KDM the most financially sustainable municipality in KZN
This rating is specifically linked to financial sustainability and does not take into account any other factors of municipal performance, such as service delivery for example.
KwaDukuza municipality (KDM) is South Africa’s third most financially sustainable municipality, but what does that mean in practice?
In a report released by independent rating agency Ratings Afrika on June 3, KDM was listed as the best performing municipality in KwaZulu-Natal (KZN) and third countrywide with a score of 66 out of 100.
Only Midvaal in Gauteng (75) and Saldanha Bay in the Western Cape (72) received better ratings out of the 100 municipalities studied.
The report was welcomed by KDM mayor, Lindile Nhaca.
“It is clear that we have well entrenched financial policies, and our budget is based on sound financial planning. This alone is a confirmation of our commitment to adhering to good budgetary practices, strict financial controls and good revenue collection,” she said.
This rating is specifically linked to financial sustainability and does not take into account any other factors of municipal performance, such as service delivery for example.
The Courier spoke to Dolphin Coast Residents and Ratepayers Association (Docrra) chairman Deon Viljoen, to gain insight into the methodology behind the report.
“I want to congratulate the municipality for the score, which is a great achievement. But we also need to interrogate what this report is actually saying,” he said.
“The way this rating is calculated is by factoring in the ability of a municipality to continue its operations without any further revenue, essentially the cash reserves to fulfill a three-month going concern.
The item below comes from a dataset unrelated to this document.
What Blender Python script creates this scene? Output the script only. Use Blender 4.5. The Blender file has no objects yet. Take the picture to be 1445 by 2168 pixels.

“KDM has a very reliable and functional ratepayer base, which means the municipality can budget for 90% of all rates to be collected every month.
“In actual fact, the rate collection is at over 95% in most months, which is incredibly high compared to other municipalities countrywide,” Viljoen said.
“Therefore, KDM is over collecting on rates compared to their budget estimate.
“Combine this over collection with the fact that KDM regularly underspends on its capital budget and service delivery, you can see how a cash surplus is created.”
Given that this has been the operating procedure for many years at the municipality, a huge cash reserve has developed.
It is anticipated the cash reserve will reach R1-billion in the next year.
Contrast this with KDM’s operating expenditure per month, which is around R140-million, or R420-million for the three-month going concern period.
For the purposes of the Ratings Afrika report, this reflects a financially stable position and is why KDM scored so well.
“Even after general accounting provisions, that means there is still between R200- and R300-million that is unallocated however,” said Viljoen.
“Although it is clear KDM is in a good position to have these reserves, we would like to see them used for service delivery issues.
“Residents do not pay their rates so that they can be held in reserve, they want to see action on the ground.”